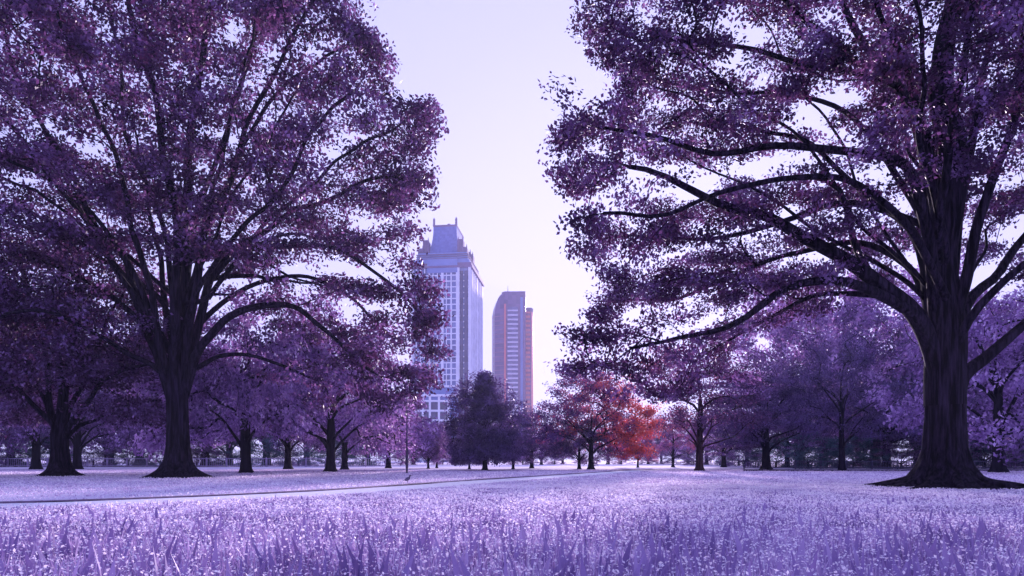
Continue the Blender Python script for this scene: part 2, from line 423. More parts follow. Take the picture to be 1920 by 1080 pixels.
    for k in range(13):
        a = k*2*math.pi/13+rng.uniform(-.2, .2); ln = rng.uniform(1.6, 2.6)
        pts = [np.array([cx+math.cos(a)*r_, d0+math.sin(a)*r_, z_]) for r_, z_ in ((0.7, 0.7), (1.25, 0.25), (1.25+ln*0.4, 0.07), (1.2+ln, -0.10))]
        rs.limb(pts, 0.26, 0.06, step=0.2, wob=0.07, sides=8)
    v2, q2 = rs.tubes()
    tq = np.vstack([tq, q2+len(tv)]); tv = np.vstack([tv, v2])
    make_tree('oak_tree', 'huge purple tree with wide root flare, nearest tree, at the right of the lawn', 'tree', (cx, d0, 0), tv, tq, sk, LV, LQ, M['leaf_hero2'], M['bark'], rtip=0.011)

def hero_left():
    rng = np.random.RandomState(23); d0 = 42.7
    cx = (333-960)/F*d0; m = d0/F
    sk = Skel(rng); ends = []
    def L(pts, r0, r1, dd0=0, dd1=0, **k):
        n = len(pts)
        q = [P(x, y, d0+dd0+(dd1-dd0)*i/(n-1)) for i, (x, y) in enumerate(pts)]
        ends.extend([q[-1]+rng.normal(0, 0.9, 3) for _ in range(5)]); ends.extend([(q[-1]+q[-2])/2+rng.normal(0, 0.9, 3) for _ in range(3)])
        return sk.limb(q, (r0 if r0 > 30 else r0*0.7)*m, r1*m*0.8, **k)
    L([(334,780),(338,690),(342,600),(346,500),(350,400),(352,300),(365,200),(380,100),(395,0),(400,-140)], 20, 4, 0, 0)
    L([(330,770),(328,680),(328,600),(333,480),(325,380),(305,280),(290,180),(265,100),(240,0),(210,-100)], 16, 4, 0, -4)
    L([(325,760),(303,690),(280,620),(250,545),(235,490),(190,440),(140,340),(85,240),(50,185),(25,130),(10,60),(4,0)], 14, 3, 0, 3)
    L([(325,740),(305,660),(285,570),(265,480),(230,350),(200,250),(170,180),(130,90),(100,0)], 11, 3, 0, -5)
    L([(325,760),(305,695),(280,640),(253,594),(200,550),(140,512),(80,490),(0,492),(-80,470)], 11, 3, 0, 2)
    L([(325,770),(303,700),(236,659),(192,632),(144,606),(72,584),(0,590),(-60,600)], 9, 2.5, 0, -5)
    L([(320,720),(270,560),(215,450),(150,380),(80,330),(20,300),(-60,260)], 10, 3, 0, -3)
    L([(338,760),(368,670),(400,625),(430,590),(480,572),(550,580),(600,610),(650,655),(700,700)], 15, 3, 0, -3)
    L([(340,740),(362,640),(385,560),(412,500),(450,455),(500,430),(560,395),(610,378),(680,340),(760,330)], 15, 3, 0, 3)
    L([(340,740),(352,640),(368,520),(388,440),(430,330),(470,230),(520,120),(560,50),(600,-20)], 13, 3, 0, -2)
    L([(370,690),(400,672),(440,667),(500,675),(560,697),(600,715)], 7, 2.5, 0, -3)
    L([(340,700),(348,580),(360,440),(395,330),(440,200),(480,60),(510,-80)], 12, 3, 0, 5)
    L([(400,520),(450,470),(540,465),(640,470),(720,520),(790,590)], 8, 3, 1, 0)
    L([(390,560),(440,490),(520,400),(600,330),(680,270),(760,230)], 7, 3, 1, 2)
    L([(440,300),(500,200),(560,140),(640,90),(690,80)], 6, 3, 0, 2)
    L([(335,650),(320,520),(300,400),(250,300),(230,200),(220,80),(180,-60)], 9, 3, 0, 7)
    L([(342,640),(380,520),(460,430),(540,330),(600,230),(660,170)], 8, 3, 0, -8)
    L([(342,660),(380,600),(460,540),(560,520),(660,560),(740,640)], 9, 3, 0, 6)
    L([(330,640),(300,560),(210,500),(100,420),(0,380),(-100,340)], 8, 3, 0, 7)
    px = [(590,-80),(612,50),(665,85),(690,185),(720,225),(775,225),(765,330),(765,375),(715,430),(725,500),(785,550),(770,600),(795,655),(770,720),(700,700),(620,660),
          (520,620),(430,570),(340,470),(250,560),(150,630),(0,680),(-150,620),(-240,300),(-180,-60),(50,-250),(350,-320),(540,-220)]
    prof = [((x-960)*m, CAM_H-(y-HOR)*m) for x, y in px]
    T = sample_boughs(prof, 2150, rng, d0, 13.5, 205, (cx, d0, 9.0), size=(4.8, 1.5, 0.55), front=True, seed=7.7); T = clip_sil(T, prof, cx, d0, 0.7)
    hd = np.hypot(T[:, 0]-cx, T[:, 1]-d0); T = T[~((hd < 4.5) & (T[:, 2] < 12.5) & (T[:, 1] < d0+3))]
    for i in rng.choice(len(T), 12, replace=False):
        t = T[i]; b0 = np.array([cx+rng.uniform(-.25, .25), d0+rng.uniform(-.25, .25), rng.uniform(5.0, 14.0)]); v = t-b0; h = math.hypot(v[0], v[1])
        if v[2] < 1.0: continue
        mid = b0+v*0.45+np.array([0, 0, 0.10*h]); lo = b0+np.array([v[0]/h*0.3, v[1]/h*0.3, 1.2])
        sk.limb([b0, lo, mid, t], rng.uniform(4, 9)*m, 1.6*m, wob=0.2, sides=7)
    tips = [(650,20),(640,45),(670,60),(678,70),(700,90),(705,105),(722,130),(715,160),(725,190),(760,215),(790,205),(812,212),(808,235),(790,260),(785,275),(795,325),(780,340),(795,372),(760,380),(770,430),(750,440),
            (765,500),(800,535),(818,548),(800,565),(812,600),(795,610),(820,650),(828,665),(800,690),(810,720),(780,730),(760,745),(730,760),(700,740),(680,720),(640,690),(760,700)]
    E = []
    for x, y in tips:
        for _ in range(3):
            E.append(P(x+rng.uniform(-18, 5), y+rng.uniform(-10, 10), d0+rng.uniform(-3, 3)))
    T = np.vstack([T, np.array(E), np.array(ends)])
    tw = sk.grow(T, 0.8, 0.4)
    LV, LQ = leaves(sk, tw, 98, rng, size=0.27, width=0.6, sh=0.58, sv=0.24, tilt=0.8)
    tv, tq = trunk_rings(cx, d0, [(-0.2, 2.5), (0, 2.0), (0.15, 1.55), (0.5, 1.1), (1.0, 0.82), (2.0, 0.66), (3.5, 0.60), (4.8, 0.60), (6.0, 0.62), (7.6, 0.52), (9, 0.35)], k=64, seed=9, lobes=8, amp=0.45)
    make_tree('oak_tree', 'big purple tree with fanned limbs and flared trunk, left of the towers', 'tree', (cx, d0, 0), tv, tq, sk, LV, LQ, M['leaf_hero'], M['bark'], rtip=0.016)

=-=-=

Copy the whole of the material above exactly, but not its images.

> **SOLVED PROBLEM**:
Continue the Blender Python script for this scene: part 2, from line 423. More parts follow. Take the picture to be 1920 by 1080 pixels.
    for k in range(13):
        a = k*2*math.pi/13+rng.uniform(-.2, .2); ln = rng.uniform(1.6, 2.6)
        pts = [np.array([cx+math.cos(a)*r_, d0+math.sin(a)*r_, z_]) for r_, z_ in ((0.7, 0.7), (1.25, 0.25), (1.25+ln*0.4, 0.07), (1.2+ln, -0.10))]
        rs.limb(pts, 0.26, 0.06, step=0.2, wob=0.07, sides=8)
    v2, q2 = rs.tubes()
    tq = np.vstack([tq, q2+len(tv)]); tv = np.vstack([tv, v2])
    make_tree('oak_tree', 'huge purple tree with wide root flare, nearest tree, at the right of the lawn', 'tree', (cx, d0, 0), tv, tq, sk, LV, LQ, M['leaf_hero2'], M['bark'], rtip=0.011)

def hero_left():
    rng = np.random.RandomState(23); d0 = 42.7
    cx = (333-960)/F*d0; m = d0/F
    sk = Skel(rng); ends = []
    def L(pts, r0, r1, dd0=0, dd1=0, **k):
        n = len(pts)
        q = [P(x, y, d0+dd0+(dd1-dd0)*i/(n-1)) for i, (x, y) in enumerate(pts)]
        ends.extend([q[-1]+rng.normal(0, 0.9, 3) for _ in range(5)]); ends.extend([(q[-1]+q[-2])/2+rng.normal(0, 0.9, 3) for _ in range(3)])
        return sk.limb(q, (r0 if r0 > 30 else r0*0.7)*m, r1*m*0.8, **k)
    L([(334,780),(338,690),(342,600),(346,500),(350,400),(352,300),(365,200),(380,100),(395,0),(400,-140)], 20, 4, 0, 0)
    L([(330,770),(328,680),(328,600),(333,480),(325,380),(305,280),(290,180),(265,100),(240,0),(210,-100)], 16, 4, 0, -4)
    L([(325,760),(303,690),(280,620),(250,545),(235,490),(190,440),(140,340),(85,240),(50,185),(25,130),(10,60),(4,0)], 14, 3, 0, 3)
    L([(325,740),(305,660),(285,570),(265,480),(230,350),(200,250),(170,180),(130,90),(100,0)], 11, 3, 0, -5)
    L([(325,760),(305,695),(280,640),(253,594),(200,550),(140,512),(80,490),(0,492),(-80,470)], 11, 3, 0, 2)
    L([(325,770),(303,700),(236,659),(192,632),(144,606),(72,584),(0,590),(-60,600)], 9, 2.5, 0, -5)
    L([(320,720),(270,560),(215,450),(150,380),(80,330),(20,300),(-60,260)], 10, 3, 0, -3)
    L([(338,760),(368,670),(400,625),(430,590),(480,572),(550,580),(600,610),(650,655),(700,700)], 15, 3, 0, -3)
    L([(340,740),(362,640),(385,560),(412,500),(450,455),(500,430),(560,395),(610,378),(680,340),(760,330)], 15, 3, 0, 3)
    L([(340,740),(352,640),(368,520),(388,440),(430,330),(470,230),(520,120),(560,50),(600,-20)], 13, 3, 0, -2)
    L([(370,690),(400,672),(440,667),(500,675),(560,697),(600,715)], 7, 2.5, 0, -3)
    L([(340,700),(348,580),(360,440),(395,330),(440,200),(480,60),(510,-80)], 12, 3, 0, 5)
    L([(400,520),(450,470),(540,465),(640,470),(720,520),(790,590)], 8, 3, 1, 0)
    L([(390,560),(440,490),(520,400),(600,330),(680,270),(760,230)], 7, 3, 1, 2)
    L([(440,300),(500,200),(560,140),(640,90),(690,80)], 6, 3, 0, 2)
    L([(335,650),(320,520),(300,400),(250,300),(230,200),(220,80),(180,-60)], 9, 3, 0, 7)
    L([(342,640),(380,520),(460,430),(540,330),(600,230),(660,170)], 8, 3, 0, -8)
    L([(342,660),(380,600),(460,540),(560,520),(660,560),(740,640)], 9, 3, 0, 6)
    L([(330,640),(300,560),(210,500),(100,420),(0,380),(-100,340)], 8, 3, 0, 7)
    px = [(590,-80),(612,50),(665,85),(690,185),(720,225),(775,225),(765,330),(765,375),(715,430),(725,500),(785,550),(770,600),(795,655),(770,720),(700,700),(620,660),
          (520,620),(430,570),(340,470),(250,560),(150,630),(0,680),(-150,620),(-240,300),(-180,-60),(50,-250),(350,-320),(540,-220)]
    prof = [((x-960)*m, CAM_H-(y-HOR)*m) for x, y in px]
    T = sample_boughs(prof, 2150, rng, d0, 13.5, 205, (cx, d0, 9.0), size=(4.8, 1.5, 0.55), front=True, seed=7.7); T = clip_sil(T, prof, cx, d0, 0.7)
    hd = np.hypot(T[:, 0]-cx, T[:, 1]-d0); T = T[~((hd < 4.5) & (T[:, 2] < 12.5) & (T[:, 1] < d0+3))]
    for i in rng.choice(len(T), 12, replace=False):
        t = T[i]; b0 = np.array([cx+rng.uniform(-.25, .25), d0+rng.uniform(-.25, .25), rng.uniform(5.0, 14.0)]); v = t-b0; h = math.hypot(v[0], v[1])
        if v[2] < 1.0: continue
        mid = b0+v*0.45+np.array([0, 0, 0.10*h]); lo = b0+np.array([v[0]/h*0.3, v[1]/h*0.3, 1.2])
        sk.limb([b0, lo, mid, t], rng.uniform(4, 9)*m, 1.6*m, wob=0.2, sides=7)
    tips = [(650,20),(640,45),(670,60),(678,70),(700,90),(705,105),(722,130),(715,160),(725,190),(760,215),(790,205),(812,212),(808,235),(790,260),(785,275),(795,325),(780,340),(795,372),(760,380),(770,430),(750,440),
            (765,500),(800,535),(818,548),(800,565),(812,600),(795,610),(820,650),(828,665),(800,690),(810,720),(780,730),(760,745),(730,760),(700,740),(680,720),(640,690),(760,700)]
    E = []
    for x, y in tips:
        for _ in range(3):
            E.append(P(x+rng.uniform(-18, 5), y+rng.uniform(-10, 10), d0+rng.uniform(-3, 3)))
    T = np.vstack([T, np.array(E), np.array(ends)])
    tw = sk.grow(T, 0.8, 0.4)
    LV, LQ = leaves(sk, tw, 98, rng, size=0.27, width=0.6, sh=0.58, sv=0.24, tilt=0.8)
    tv, tq = trunk_rings(cx, d0, [(-0.2, 2.5), (0, 2.0), (0.15, 1.55), (0.5, 1.1), (1.0, 0.82), (2.0, 0.66), (3.5, 0.60), (4.8, 0.60), (6.0, 0.62), (7.6, 0.52), (9, 0.35)], k=64, seed=9, lobes=8, amp=0.45)
    make_tree('oak_tree', 'big purple tree with fanned limbs and flared trunk, left of the towers', 'tree', (cx, d0, 0), tv, tq, sk, LV, LQ, M['leaf_hero'], M['bark'], rtip=0.016)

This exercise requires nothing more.